- [Records for processing]
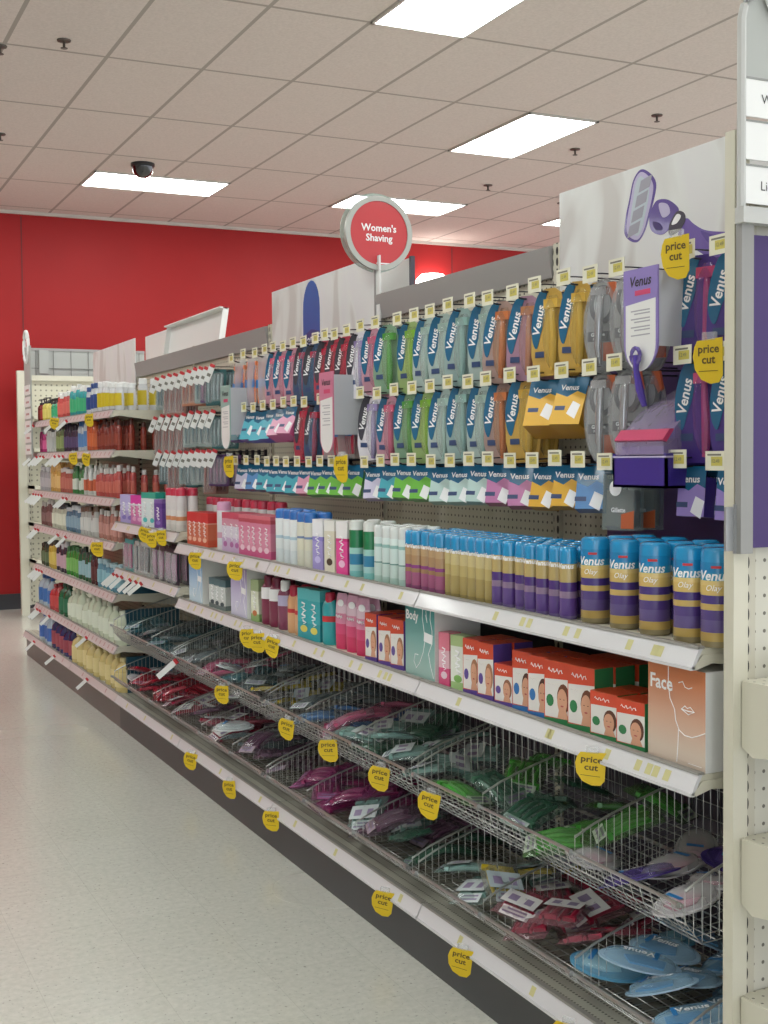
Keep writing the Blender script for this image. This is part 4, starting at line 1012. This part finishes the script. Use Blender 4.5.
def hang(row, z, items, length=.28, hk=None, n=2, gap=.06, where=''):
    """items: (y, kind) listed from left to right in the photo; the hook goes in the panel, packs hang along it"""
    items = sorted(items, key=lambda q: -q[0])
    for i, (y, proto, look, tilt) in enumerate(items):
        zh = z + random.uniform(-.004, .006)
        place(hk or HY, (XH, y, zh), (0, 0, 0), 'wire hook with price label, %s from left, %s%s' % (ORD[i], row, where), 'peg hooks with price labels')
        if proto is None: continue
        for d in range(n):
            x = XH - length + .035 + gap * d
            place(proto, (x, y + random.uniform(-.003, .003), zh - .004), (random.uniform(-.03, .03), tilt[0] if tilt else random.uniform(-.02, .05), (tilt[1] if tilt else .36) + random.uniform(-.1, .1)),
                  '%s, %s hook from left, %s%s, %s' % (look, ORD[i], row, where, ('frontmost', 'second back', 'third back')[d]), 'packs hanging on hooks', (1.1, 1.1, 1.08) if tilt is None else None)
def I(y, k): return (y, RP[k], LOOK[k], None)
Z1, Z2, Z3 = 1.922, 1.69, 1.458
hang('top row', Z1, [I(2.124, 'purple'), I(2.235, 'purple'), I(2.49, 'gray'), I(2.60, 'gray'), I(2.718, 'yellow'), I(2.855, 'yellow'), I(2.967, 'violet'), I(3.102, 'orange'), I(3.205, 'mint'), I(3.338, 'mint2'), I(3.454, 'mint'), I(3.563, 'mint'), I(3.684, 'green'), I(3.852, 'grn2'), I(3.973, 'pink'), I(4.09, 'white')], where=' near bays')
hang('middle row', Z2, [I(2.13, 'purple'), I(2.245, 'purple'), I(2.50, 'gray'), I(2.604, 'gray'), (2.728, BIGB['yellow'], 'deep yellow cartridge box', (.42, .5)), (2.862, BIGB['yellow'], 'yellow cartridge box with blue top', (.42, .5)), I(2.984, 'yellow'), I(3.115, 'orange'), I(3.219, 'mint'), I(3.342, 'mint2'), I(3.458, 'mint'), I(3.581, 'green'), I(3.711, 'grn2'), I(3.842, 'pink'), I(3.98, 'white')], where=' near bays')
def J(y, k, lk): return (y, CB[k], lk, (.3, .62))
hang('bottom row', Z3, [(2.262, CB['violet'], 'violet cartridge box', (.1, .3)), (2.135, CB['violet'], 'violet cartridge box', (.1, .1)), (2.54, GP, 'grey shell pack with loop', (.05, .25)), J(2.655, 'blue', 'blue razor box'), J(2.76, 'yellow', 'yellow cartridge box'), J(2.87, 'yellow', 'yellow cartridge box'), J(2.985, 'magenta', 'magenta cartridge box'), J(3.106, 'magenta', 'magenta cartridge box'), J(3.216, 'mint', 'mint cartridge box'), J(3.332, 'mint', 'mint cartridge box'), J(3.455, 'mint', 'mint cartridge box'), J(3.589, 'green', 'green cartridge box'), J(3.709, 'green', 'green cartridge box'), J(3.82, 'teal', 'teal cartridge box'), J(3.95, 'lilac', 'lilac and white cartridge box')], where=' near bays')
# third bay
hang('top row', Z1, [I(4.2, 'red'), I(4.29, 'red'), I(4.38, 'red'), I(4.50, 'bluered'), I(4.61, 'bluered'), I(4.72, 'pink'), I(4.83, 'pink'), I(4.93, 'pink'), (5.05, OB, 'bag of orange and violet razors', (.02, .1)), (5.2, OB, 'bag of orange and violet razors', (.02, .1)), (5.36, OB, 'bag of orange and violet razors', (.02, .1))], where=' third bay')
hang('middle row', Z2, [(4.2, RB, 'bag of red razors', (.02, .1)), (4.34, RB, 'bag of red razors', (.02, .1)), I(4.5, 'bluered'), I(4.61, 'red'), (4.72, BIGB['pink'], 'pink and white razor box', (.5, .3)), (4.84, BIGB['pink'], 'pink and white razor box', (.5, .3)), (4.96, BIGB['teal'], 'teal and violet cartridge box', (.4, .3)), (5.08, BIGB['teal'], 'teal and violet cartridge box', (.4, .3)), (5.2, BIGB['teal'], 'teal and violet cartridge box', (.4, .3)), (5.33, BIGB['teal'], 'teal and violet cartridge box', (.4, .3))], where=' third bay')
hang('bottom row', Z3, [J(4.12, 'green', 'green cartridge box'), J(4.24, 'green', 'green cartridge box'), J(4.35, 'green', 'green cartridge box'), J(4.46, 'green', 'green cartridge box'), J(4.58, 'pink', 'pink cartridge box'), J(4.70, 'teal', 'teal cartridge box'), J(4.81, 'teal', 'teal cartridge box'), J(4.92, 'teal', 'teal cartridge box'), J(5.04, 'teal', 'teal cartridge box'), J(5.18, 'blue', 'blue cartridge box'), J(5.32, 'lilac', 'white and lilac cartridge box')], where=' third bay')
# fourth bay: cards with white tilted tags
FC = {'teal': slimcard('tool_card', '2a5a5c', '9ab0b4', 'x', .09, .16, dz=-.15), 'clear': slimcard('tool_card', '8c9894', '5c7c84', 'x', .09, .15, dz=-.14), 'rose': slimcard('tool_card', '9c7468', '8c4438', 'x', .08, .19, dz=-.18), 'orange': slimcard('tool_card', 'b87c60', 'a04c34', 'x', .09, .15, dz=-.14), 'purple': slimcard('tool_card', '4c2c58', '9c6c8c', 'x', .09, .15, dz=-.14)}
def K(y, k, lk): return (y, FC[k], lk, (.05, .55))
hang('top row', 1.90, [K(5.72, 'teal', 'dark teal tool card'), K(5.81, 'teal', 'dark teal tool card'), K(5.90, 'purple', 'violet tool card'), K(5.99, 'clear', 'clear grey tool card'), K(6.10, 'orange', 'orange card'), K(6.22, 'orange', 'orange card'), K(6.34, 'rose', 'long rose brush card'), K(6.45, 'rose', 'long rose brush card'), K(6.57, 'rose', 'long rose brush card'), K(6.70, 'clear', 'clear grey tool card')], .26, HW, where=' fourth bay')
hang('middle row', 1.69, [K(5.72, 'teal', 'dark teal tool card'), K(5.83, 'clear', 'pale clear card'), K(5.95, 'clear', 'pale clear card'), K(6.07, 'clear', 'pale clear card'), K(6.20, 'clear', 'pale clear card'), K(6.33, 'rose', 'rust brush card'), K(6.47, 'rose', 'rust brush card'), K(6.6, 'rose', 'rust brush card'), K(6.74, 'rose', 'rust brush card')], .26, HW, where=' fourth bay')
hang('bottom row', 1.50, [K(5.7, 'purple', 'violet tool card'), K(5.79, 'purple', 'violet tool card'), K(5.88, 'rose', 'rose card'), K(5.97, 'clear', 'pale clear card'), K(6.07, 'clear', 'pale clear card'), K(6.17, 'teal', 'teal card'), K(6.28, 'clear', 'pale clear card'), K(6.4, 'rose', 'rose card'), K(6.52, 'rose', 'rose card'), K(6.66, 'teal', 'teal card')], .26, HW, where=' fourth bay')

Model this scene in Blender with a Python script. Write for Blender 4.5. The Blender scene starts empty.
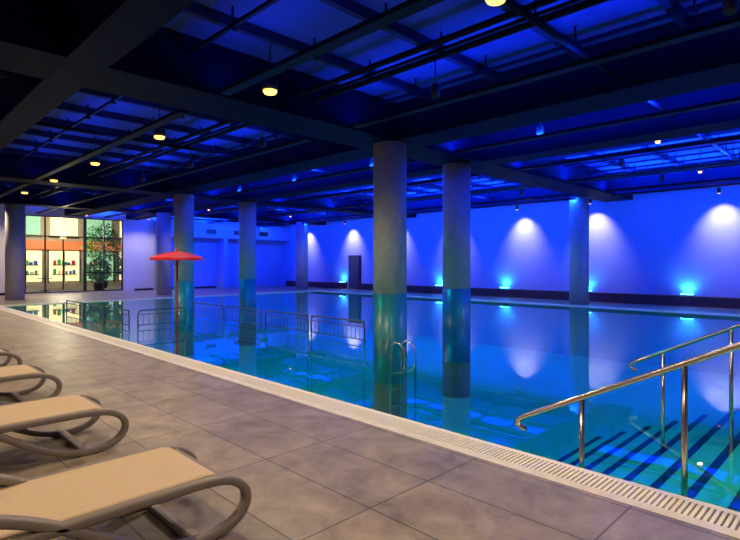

- [Task] From the material above, copy everything exactly but the pictures.

- [Task answer]
Keep writing the Blender script for this image. This is part 4, starting at line 1012. This part finishes the script. Use Blender 4.5.
def hang(row, z, items, length=.28, hk=None, n=2, gap=.06, where=''):
    """items: (y, kind) listed from left to right in the photo; the hook goes in the panel, packs hang along it"""
    items = sorted(items, key=lambda q: -q[0])
    for i, (y, proto, look, tilt) in enumerate(items):
        zh = z + random.uniform(-.004, .006)
        place(hk or HY, (XH, y, zh), (0, 0, 0), 'wire hook with price label, %s from left, %s%s' % (ORD[i], row, where), 'peg hooks with price labels')
        if proto is None: continue
        for d in range(n):
            x = XH - length + .035 + gap * d
            place(proto, (x, y + random.uniform(-.003, .003), zh - .004), (random.uniform(-.03, .03), tilt[0] if tilt else random.uniform(-.02, .05), (tilt[1] if tilt else .36) + random.uniform(-.1, .1)),
                  '%s, %s hook from left, %s%s, %s' % (look, ORD[i], row, where, ('frontmost', 'second back', 'third back')[d]), 'packs hanging on hooks', (1.1, 1.1, 1.08) if tilt is None else None)
def I(y, k): return (y, RP[k], LOOK[k], None)
Z1, Z2, Z3 = 1.922, 1.69, 1.458
hang('top row', Z1, [I(2.124, 'purple'), I(2.235, 'purple'), I(2.49, 'gray'), I(2.60, 'gray'), I(2.718, 'yellow'), I(2.855, 'yellow'), I(2.967, 'violet'), I(3.102, 'orange'), I(3.205, 'mint'), I(3.338, 'mint2'), I(3.454, 'mint'), I(3.563, 'mint'), I(3.684, 'green'), I(3.852, 'grn2'), I(3.973, 'pink'), I(4.09, 'white')], where=' near bays')
hang('middle row', Z2, [I(2.13, 'purple'), I(2.245, 'purple'), I(2.50, 'gray'), I(2.604, 'gray'), (2.728, BIGB['yellow'], 'deep yellow cartridge box', (.42, .5)), (2.862, BIGB['yellow'], 'yellow cartridge box with blue top', (.42, .5)), I(2.984, 'yellow'), I(3.115, 'orange'), I(3.219, 'mint'), I(3.342, 'mint2'), I(3.458, 'mint'), I(3.581, 'green'), I(3.711, 'grn2'), I(3.842, 'pink'), I(3.98, 'white')], where=' near bays')
def J(y, k, lk): return (y, CB[k], lk, (.3, .62))
hang('bottom row', Z3, [(2.262, CB['violet'], 'violet cartridge box', (.1, .3)), (2.135, CB['violet'], 'violet cartridge box', (.1, .1)), (2.54, GP, 'grey shell pack with loop', (.05, .25)), J(2.655, 'blue', 'blue razor box'), J(2.76, 'yellow', 'yellow cartridge box'), J(2.87, 'yellow', 'yellow cartridge box'), J(2.985, 'magenta', 'magenta cartridge box'), J(3.106, 'magenta', 'magenta cartridge box'), J(3.216, 'mint', 'mint cartridge box'), J(3.332, 'mint', 'mint cartridge box'), J(3.455, 'mint', 'mint cartridge box'), J(3.589, 'green', 'green cartridge box'), J(3.709, 'green', 'green cartridge box'), J(3.82, 'teal', 'teal cartridge box'), J(3.95, 'lilac', 'lilac and white cartridge box')], where=' near bays')
# third bay
hang('top row', Z1, [I(4.2, 'red'), I(4.29, 'red'), I(4.38, 'red'), I(4.50, 'bluered'), I(4.61, 'bluered'), I(4.72, 'pink'), I(4.83, 'pink'), I(4.93, 'pink'), (5.05, OB, 'bag of orange and violet razors', (.02, .1)), (5.2, OB, 'bag of orange and violet razors', (.02, .1)), (5.36, OB, 'bag of orange and violet razors', (.02, .1))], where=' third bay')
hang('middle row', Z2, [(4.2, RB, 'bag of red razors', (.02, .1)), (4.34, RB, 'bag of red razors', (.02, .1)), I(4.5, 'bluered'), I(4.61, 'red'), (4.72, BIGB['pink'], 'pink and white razor box', (.5, .3)), (4.84, BIGB['pink'], 'pink and white razor box', (.5, .3)), (4.96, BIGB['teal'], 'teal and violet cartridge box', (.4, .3)), (5.08, BIGB['teal'], 'teal and violet cartridge box', (.4, .3)), (5.2, BIGB['teal'], 'teal and violet cartridge box', (.4, .3)), (5.33, BIGB['teal'], 'teal and violet cartridge box', (.4, .3))], where=' third bay')
hang('bottom row', Z3, [J(4.12, 'green', 'green cartridge box'), J(4.24, 'green', 'green cartridge box'), J(4.35, 'green', 'green cartridge box'), J(4.46, 'green', 'green cartridge box'), J(4.58, 'pink', 'pink cartridge box'), J(4.70, 'teal', 'teal cartridge box'), J(4.81, 'teal', 'teal cartridge box'), J(4.92, 'teal', 'teal cartridge box'), J(5.04, 'teal', 'teal cartridge box'), J(5.18, 'blue', 'blue cartridge box'), J(5.32, 'lilac', 'white and lilac cartridge box')], where=' third bay')
# fourth bay: cards with white tilted tags
FC = {'teal': slimcard('tool_card', '2a5a5c', '9ab0b4', 'x', .09, .16, dz=-.15), 'clear': slimcard('tool_card', '8c9894', '5c7c84', 'x', .09, .15, dz=-.14), 'rose': slimcard('tool_card', '9c7468', '8c4438', 'x', .08, .19, dz=-.18), 'orange': slimcard('tool_card', 'b87c60', 'a04c34', 'x', .09, .15, dz=-.14), 'purple': slimcard('tool_card', '4c2c58', '9c6c8c', 'x', .09, .15, dz=-.14)}
def K(y, k, lk): return (y, FC[k], lk, (.05, .55))
hang('top row', 1.90, [K(5.72, 'teal', 'dark teal tool card'), K(5.81, 'teal', 'dark teal tool card'), K(5.90, 'purple', 'violet tool card'), K(5.99, 'clear', 'clear grey tool card'), K(6.10, 'orange', 'orange card'), K(6.22, 'orange', 'orange card'), K(6.34, 'rose', 'long rose brush card'), K(6.45, 'rose', 'long rose brush card'), K(6.57, 'rose', 'long rose brush card'), K(6.70, 'clear', 'clear grey tool card')], .26, HW, where=' fourth bay')
hang('middle row', 1.69, [K(5.72, 'teal', 'dark teal tool card'), K(5.83, 'clear', 'pale clear card'), K(5.95, 'clear', 'pale clear card'), K(6.07, 'clear', 'pale clear card'), K(6.20, 'clear', 'pale clear card'), K(6.33, 'rose', 'rust brush card'), K(6.47, 'rose', 'rust brush card'), K(6.6, 'rose', 'rust brush card'), K(6.74, 'rose', 'rust brush card')], .26, HW, where=' fourth bay')
hang('bottom row', 1.50, [K(5.7, 'purple', 'violet tool card'), K(5.79, 'purple', 'violet tool card'), K(5.88, 'rose', 'rose card'), K(5.97, 'clear', 'pale clear card'), K(6.07, 'clear', 'pale clear card'), K(6.17, 'teal', 'teal card'), K(6.28, 'clear', 'pale clear card'), K(6.4, 'rose', 'rose card'), K(6.52, 'rose', 'rose card'), K(6.66, 'teal', 'teal card')], .26, HW, where=' fourth bay')

Model this scene in Blender with a Python script. Write for Blender 4.5. The Blender scene starts empty.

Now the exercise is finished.